▸ What the task asks
Look through the data below. Pick out the lines holding the string "scene".

▸ Data block
— start —

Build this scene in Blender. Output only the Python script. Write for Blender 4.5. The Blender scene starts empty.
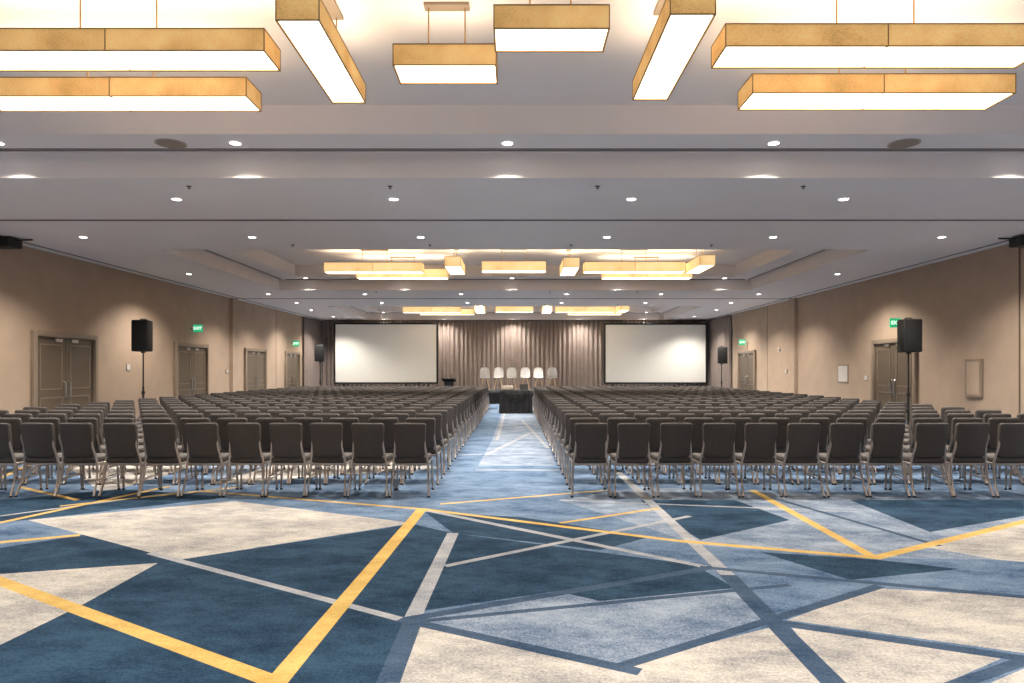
import bpy, bmesh, math, random
from mathutils import Vector, Matrix
from mathutils.geometry import delaunay_2d_cdt
random.seed(7)
scn = bpy.context.scene
COL = scn.collection
XL, XR, YN, YB, HC = -10.6, 10.5, -7.0, 37.2, 4.25
EYE = 1.57

# ------------------------------------------------------------ materials
def nodes(m):
    m.use_nodes = True
    return m.node_tree.nodes, m.node_tree.links, m.node_tree.nodes['Principled BSDF']

def mat(name, c, rough=0.6, metal=0.0, var=0.0, scale=8.0, bump=0.0, bscale=200.0, em=None, es=0.0, spec=None):
    m = bpy.data.materials.new(name)
    n, l, b = nodes(m)
    b.inputs['Roughness'].default_value = rough
    b.inputs['Metallic'].default_value = metal
    if spec is not None: b.inputs['Specular IOR Level'].default_value = spec
    tc = n.new('ShaderNodeTexCoord')
    nz = n.new('ShaderNodeTexNoise'); nz.inputs['Scale'].default_value = scale; nz.inputs['Detail'].default_value = 4
    l.new(tc.outputs['Object'], nz.inputs['Vector'])
    rp = n.new('ShaderNodeMapRange')
    rp.inputs['From Min'].default_value = 0.3; rp.inputs['From Max'].default_value = 0.7
    rp.inputs['To Min'].default_value = 1 - var; rp.inputs['To Max'].default_value = 1 + var
    l.new(nz.outputs['Fac'], rp.inputs['Value'])
    mx = n.new('ShaderNodeVectorMath'); mx.operation = 'SCALE'
    mx.inputs[0].default_value = c
    l.new(rp.outputs['Result'], mx.inputs['Scale'])
    l.new(mx.outputs['Vector'], b.inputs['Base Color'])
    if bump > 0:
        bn = n.new('ShaderNodeTexNoise'); bn.inputs['Scale'].default_value = bscale
        l.new(tc.outputs['Object'], bn.inputs['Vector'])
        bp = n.new('ShaderNodeBump'); bp.inputs['Strength'].default_value = bump; bp.inputs['Distance'].default_value = 0.01
        l.new(bn.outputs['Fac'], bp.inputs['Height']); l.new(bp.outputs['Normal'], b.inputs['Normal'])
    if em:
        b.inputs['Emission Color'].default_value = (*em, 1)
        b.inputs['Emission Strength'].default_value = es
    return m

def carpet(name, c1, c2):
    m = bpy.data.materials.new(name)
    n, l, b = nodes(m)
    b.inputs['Roughness'].default_value = 0.95
    b.inputs['Specular IOR Level'].default_value = 0.1
    tc = n.new('ShaderNodeTexCoord')
    mp = n.new('ShaderNodeMapping'); mp.inputs['Rotation'].default_value = (0, 0, 0.6); mp.inputs['Scale'].default_value = (1, 1.7, 1)
    l.new(tc.outputs['Object'], mp.inputs['Vector'])
    a = n.new('ShaderNodeTexNoise'); a.inputs['Scale'].default_value = 1.5; a.inputs['Detail'].default_value = 14; a.inputs['Roughness'].default_value = 0.80
    l.new(mp.outputs['Vector'], a.inputs['Vector'])
    f = n.new('ShaderNodeTexNoise'); f.inputs['Scale'].default_value = 60; f.inputs['Detail'].default_value = 5; f.inputs['Roughness'].default_value = 0.7
    l.new(tc.outputs['Object'], f.inputs['Vector'])
    ad = n.new('ShaderNodeMath'); ad.operation = 'MULTIPLY_ADD'; ad.inputs[1].default_value = 0.6
    l.new(f.outputs['Fac'], ad.inputs[0]); l.new(a.outputs['Fac'], ad.inputs[2])
    r = n.new('ShaderNodeMapRange'); r.inputs['From Min'].default_value = 0.66; r.inputs['From Max'].default_value = 0.93
    l.new(ad.outputs[0], r.inputs['Value'])
    mx = n.new('ShaderNodeMix'); mx.data_type = 'RGBA'
    mx.inputs[6].default_value = (*c1, 1); mx.inputs[7].default_value = (*c2, 1)
    l.new(r.outputs['Result'], mx.inputs[0]); l.new(mx.outputs[2], b.inputs['Base Color'])
    bp = n.new('ShaderNodeBump'); bp.inputs['Strength'].default_value = 0.6; bp.inputs['Distance'].default_value = 0.012
    l.new(f.outputs['Fac'], bp.inputs['Height']); l.new(bp.outputs['Normal'], b.inputs['Normal'])
    return m

M_wall = mat('wall_taupe', (0.45, 0.335, 0.245), 0.75, var=0.05, scale=2, bump=0.1, bscale=90)
M_ceil = mat('ceiling_paint', (0.83, 0.775, 0.755), 0.85, var=0.015, scale=1.5)
M_dark = mat('track_dark', (0.14, 0.12, 0.12), 0.6, var=0.1)
M_reveal = mat('wall_reveal', (0.14, 0.10, 0.075), 0.8, var=0.05)
M_fab = mat('chair_fabric', (0.062, 0.052, 0.047), 0.8, var=0.2, scale=60, bump=0.4, bscale=250)
M_met = mat('chair_metal', (0.52, 0.44, 0.39), 0.3, 0.9, var=0.08, scale=20)
M_foot = mat('rubber', (0.02, 0.02, 0.02), 0.8, var=0.1)
M_black = mat('black_plastic', (0.010, 0.010, 0.011), 0.5, var=0.1, scale=20)
M_grille = mat('speaker_grille', (0.006, 0.006, 0.007), 0.7, var=0.3, scale=150, bump=0.5)
M_cloth = mat('black_cloth', (0.006, 0.006, 0.007), 0.8, var=0.2, scale=5)
M_curt = mat('curtain_cloth', (0.27, 0.215, 0.19), 0.8, var=0.08, scale=3, bump=0.1)
M_screen = mat('screen_fabric', (0.88, 0.86, 0.80), 0.8, var=0.01)
M_door = mat('door_paint', (0.125, 0.095, 0.065), 0.4, var=0.05, scale=5)
M_frame = mat('door_frame', (0.27, 0.205, 0.15), 0.5, var=0.04)
M_chrome = mat('satin_steel', (0.6, 0.58, 0.55), 0.3, 1.0, var=0.04)
M_white = mat('white_shell', (0.94, 0.93, 0.91), 0.4, var=0.01)
M_wood = mat('beech_wood', (0.60, 0.42, 0.26), 0.5, var=0.15, scale=15)
M_paper = mat('paper', (0.66, 0.62, 0.57), 0.8, var=0.03)
M_grey = mat('grey_plastic', (0.42, 0.36, 0.30), 0.5, var=0.04)
M_base = mat('baseboard_paint', (0.10, 0.08, 0.06), 0.6, var=0.05)
M_stagetop = mat('stage_carpet', (0.05, 0.05, 0.055), 0.9, var=0.1)
M_diff = mat('lamp_diffuser', (0.9, 0.85, 0.75), 0.6, var=0.01, em=(1.0, 0.87, 0.66), es=5.5)
M_up = mat('lamp_uplight', (0.9, 0.8, 0.6), 0.6, var=0.01, em=(1.0, 0.84, 0.62), es=6.0)
M_lens = mat('downlight_lens', (0.9, 0.9, 0.9), 0.5, var=0.01, em=(1.0, 0.95, 0.88), es=12.0)
M_trimw = mat('downlight_trim', (0.75, 0.72, 0.70), 0.5, var=0.02)
M_gold = mat('lamp_frame', (0.34, 0.20, 0.08), 0.5, 0.3, var=0.05)
M_green = mat('exit_green', (0.02, 0.35, 0.15), 0.5, var=0.02, em=(0.03, 0.50, 0.22), es=0.7)
M_exitw = mat('exit_letters', (0.9, 0.95, 0.9), 0.5, var=0.01, em=(0.85, 1.0, 0.88), es=1.3)

# lamp fabric shade (woven, glowing)
def shade(name, es, c1, c2):
    m = bpy.data.materials.new(name)
    n, l, b = nodes(m)
    tc = n.new('ShaderNodeTexCoord')
    w = n.new('ShaderNodeTexNoise'); w.inputs['Scale'].default_value = 90; w.inputs['Detail'].default_value = 5; w.inputs['Roughness'].default_value = .6
    w2 = n.new('ShaderNodeTexNoise'); w2.inputs['Scale'].default_value = 3.0; w2.inputs['Detail'].default_value = 2
    mp = n.new('ShaderNodeMapping'); mp.inputs['Scale'].default_value = (0.5, 0.5, 1.4)
    l.new(tc.outputs['Object'], mp.inputs['Vector']); l.new(mp.outputs['Vector'], w.inputs['Vector']); l.new(tc.outputs['Object'], w2.inputs['Vector'])
    av = n.new('ShaderNodeMath'); av.operation = 'MULTIPLY_ADD'; av.inputs[1].default_value = .8
    l.new(w.outputs['Fac'], av.inputs[0]); l.new(w2.outputs['Fac'], av.inputs[2])
    r = n.new('ShaderNodeMapRange'); r.inputs['From Min'].default_value = .6; r.inputs['From Max'].default_value = 1.2
    l.new(av.outputs[0], r.inputs['Value'])
    mx = n.new('ShaderNodeMix'); mx.data_type = 'RGBA'
    mx.inputs[6].default_value = (*c1, 1); mx.inputs[7].default_value = (*c2, 1)
    l.new(r.outputs['Result'], mx.inputs[0])
    l.new(mx.outputs[2], b.inputs['Base Color']); l.new(mx.outputs[2], b.inputs['Emission Color'])
    b.inputs['Emission Strength'].default_value = es
    b.inputs['Roughness'].default_value = 0.9
    return m
M_shade = shade('lamp_shade_fabric', 0.60, (0.46, 0.25, 0.075), (0.84, 0.52, 0.20))
M_shade2 = shade('lamp_shade_fabric_bright', 1.0, (0.62, 0.40, 0.16), (0.95, 0.68, 0.34))

CP = {
 'blue':  carpet('carpet_blue',  (0.030, 0.068, 0.135), (0.18, 0.245, 0.34)),
 'navy':  carpet('carpet_navy',  (0.005, 0.017, 0.038), (0.034, 0.072, 0.118)),
 'lt':    carpet('carpet_light_blue', (0.06, 0.10, 0.17), (0.31, 0.355, 0.42)),
 'cream': carpet('carpet_cream', (0.20, 0.20, 0.205), (0.55, 0.505, 0.445)),
 'yel':   carpet('carpet_gold',  (0.40, 0.25, 0.065), (0.63, 0.43, 0.15)),
 'grey':  carpet('carpet_grey',  (0.19, 0.21, 0.24), (0.42, 0.41, 0.41)),
 'slate': carpet('carpet_slate', (0.020, 0.042, 0.080), (0.07, 0.105, 0.16)),
}
CN = list(CP.keys())

# ------------------------------------------------------------ mesh helpers
def finish(name, bm, mats, loc=(0, 0, 0), rz=0.0, smooth=False, parent=None):
    bmesh.ops.recalc_face_normals(bm, faces=bm.faces)
    me = bpy.data.meshes.new(name); bm.to_mesh(me); bm.free()
    for m in mats: me.materials.append(m)
    if smooth:
        for p in me.polygons: p.use_smooth = True
        me.set_sharp_from_angle(angle=math.radians(40))
    o = bpy.data.objects.new(name, me); COL.objects.link(o)
    o.location = loc; o.rotation_euler = (0, 0, rz)
    if parent: o.parent = parent
    return o

def inst(name, me, loc, rz=0.0, parent=None):
    o = bpy.data.objects.new(name, me); COL.objects.link(o)
    o.location = loc; o.rotation_euler = (0, 0, rz)
    if parent: o.parent = parent
    return o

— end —

▸ Written solution
Build this scene in Blender. Output only the Python script. Write for Blender 4.5. The Blender scene starts empty.
scn = bpy.context.scene